Director of commercial market maker involved in price or market rigging conspiracies pleads guilty

CNA5 days ago
SINGAPORE: A sole director of a company providing commercial market making services for securities was involved in four conspiracies to rig the market or price for share or unit counters listed on the Singapore Exchange (SGX).
Through his involvement, his company GTC earned S$3.48 million (US$2.72 million) in fees from the market-making services.
Huang Yiwen, a 41-year-old Singaporean, pleaded guilty on Wednesday (Jul 23) to 24 charges under the Securities and Futures Act, with another 88 charges to be taken into consideration for sentencing.
The court heard that Huang, also known as Leo, was the sole director, shareholder and operator of GTC Group and holds a Masters in Finance from the University of New York.
The role of a market maker is to continuously provide both bid and ask quotes for a given security, helping to provide liquidity and reduce volatility in the security.
In return, the market maker earns a profit from the bid-ask spread, which is the difference between the market maker's buying and selling price, and may also receive a commission from the issuer of the security.
While SGX allows companies to engage market makers to provide liquidity in the market, a market maker is not allowed to do anything to create a false or misleading appearance of active trading.
However, when the officers of three listed companies that engaged him asked him to rig the prices of their securities, he did so.
Using his expertise, he created a false impression in the prices of the securities.
Among other methods, he used the technique of "marking the close", by purchasing small amounts of shares at the close of each trading day, in order to push up the price and secure a favourable closing price for the day.
To create a favourable impression of his performance as a market maker and in hopes of attracting genuine market participants to trade, Huang roped in two licensed representatives to cross-trade shares with him to create a false trading volume in five listed entities, without any genuine change in beneficial ownership.
The prosecution said he was the mastermind of this conspiracy, giving directions to the two licensed representatives and promising them a profit for their involvement.
The four conspiracies involve three schemes for three companies: New Silkroutes Group and Tee International Limited, both companies listed on the SGX, and AGV Group Limited, a company listed on the Catalist board of SGX.
Officers from those companies are accused along with Huang.
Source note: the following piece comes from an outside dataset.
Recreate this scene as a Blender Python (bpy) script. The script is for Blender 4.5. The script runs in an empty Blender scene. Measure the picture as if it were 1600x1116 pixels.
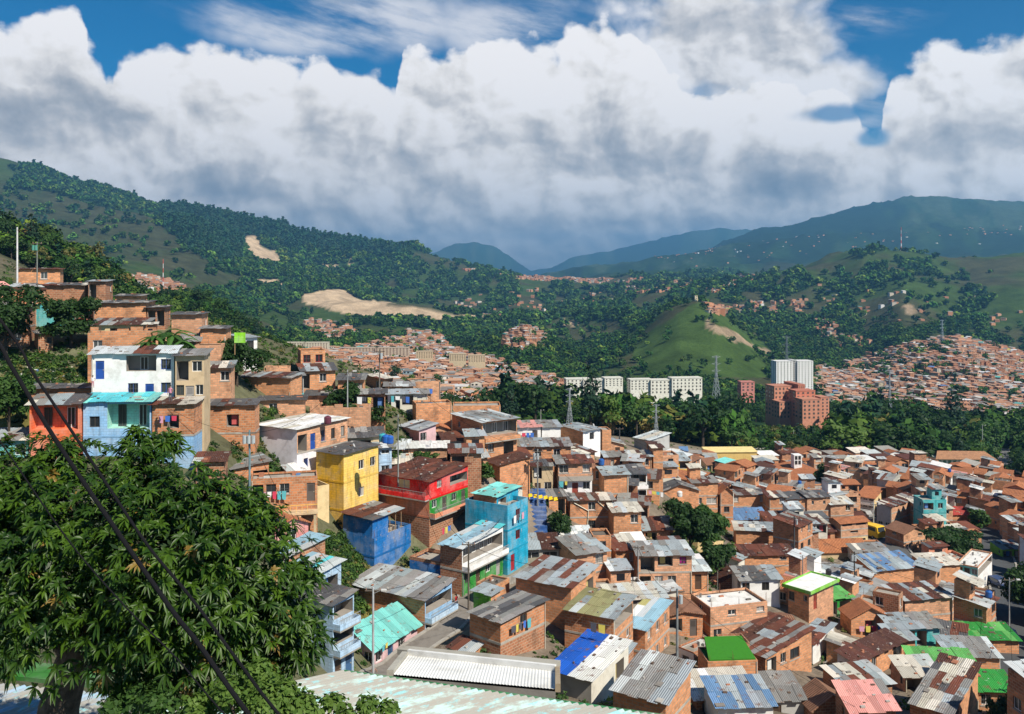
import bpy, math, random
import numpy as np
from mathutils import Vector, Matrix, Euler

R = math.radians
rnd = random.Random(11)
F = 1386.0          # focal length in photo pixels (1600 wide)
HZ = 430.0          # eye level row of the photo
scene = bpy.context.scene
COL = scene.collection

# ------------------------------------------------------------------ camera, sky, sun, exposure
cam_d = bpy.data.cameras.new("camera")
cam = bpy.data.objects.new("camera", cam_d); COL.objects.link(cam)
cam.location = (0, 0, 0); cam.rotation_euler = (R(90), 0, 0)
cam_d.sensor_width = 36.0; cam_d.lens = 36.0 * F / 1600.0
cam_d.shift_y = -(558.0 - HZ) / 1600.0
cam_d.clip_start = 0.1; cam_d.clip_end = 90000
scene.camera = cam

SUN_DIR = Vector((0.50, -0.52, 0.78)).normalized()     # towards the sun
sun_el = math.asin(SUN_DIR.z); sun_az = math.atan2(SUN_DIR.x, SUN_DIR.y)
sd = bpy.data.lights.new("sun", 'SUN'); sd.energy = 5.0; sd.angle = R(0.5); sd.color = (1.0, 0.93, 0.80)
sun = bpy.data.objects.new("sun", sd); COL.objects.link(sun)
sun.rotation_euler = SUN_DIR.to_track_quat('Z', 'Y').to_euler(); sun.location = (0, -30, 60)

vs = scene.view_settings
scene.display_settings.display_device = 'sRGB'
vs.view_transform = 'Standard'; vs.look = 'None'; vs.exposure = 0.38; vs.gamma = 1.0; vs.use_curve_mapping = False
cy = scene.cycles
cy.max_bounces = 4; cy.diffuse_bounces = 2; cy.glossy_bounces = 2; cy.transmission_bounces = 2; cy.volume_bounces = 0
cy.transparent_max_bounces = 6
cy.caustics_reflective = False; cy.caustics_refractive = False
cy.use_denoising = True; cy.denoiser = 'OPENIMAGEDENOISE'
try:
    cy.sample_clamp_indirect = 4
except Exception:
    pass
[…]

They include: New Silkroutes Group's then-chief executive Goh Jin Hian, 56, who is the son of former prime minister Goh Chok Tong; then-group chief executive of Tee International Phua Chian Kin, 65; and then-CEO of AGV Ang Nam Wah Albert, 58.
The fourth conspiracy is a cross-trade scheme involving two other two men approached by Huang: Tay Sze Chien, a 41-year-old trading representative with Philip Securities, and Tan Wei Liang, a 46-year-old trading representative with Maybank Kim Eng Securities.
Huang approached the men for help to increase the traded volume of his clients' counters, as the liquidity of the counters was poor.
The men could buy shares and units from Huang on the market before selling them back at a higher price, allowing the men to profit from the trades.
Deputy Public Prosecutors David Koh and Sheldon Lim said Huang abused his position as a commercial market maker and was motivated by the "significant personal gain he stood to make", as GTC earned more than S$3 million in fees from the companies over the entire period.
His actions caused "severe distortion" to the market for the relevant counters, added the prosecutors, who sought about 27 months and six weeks' jail for Huang.
He will return to court in August for sentencing.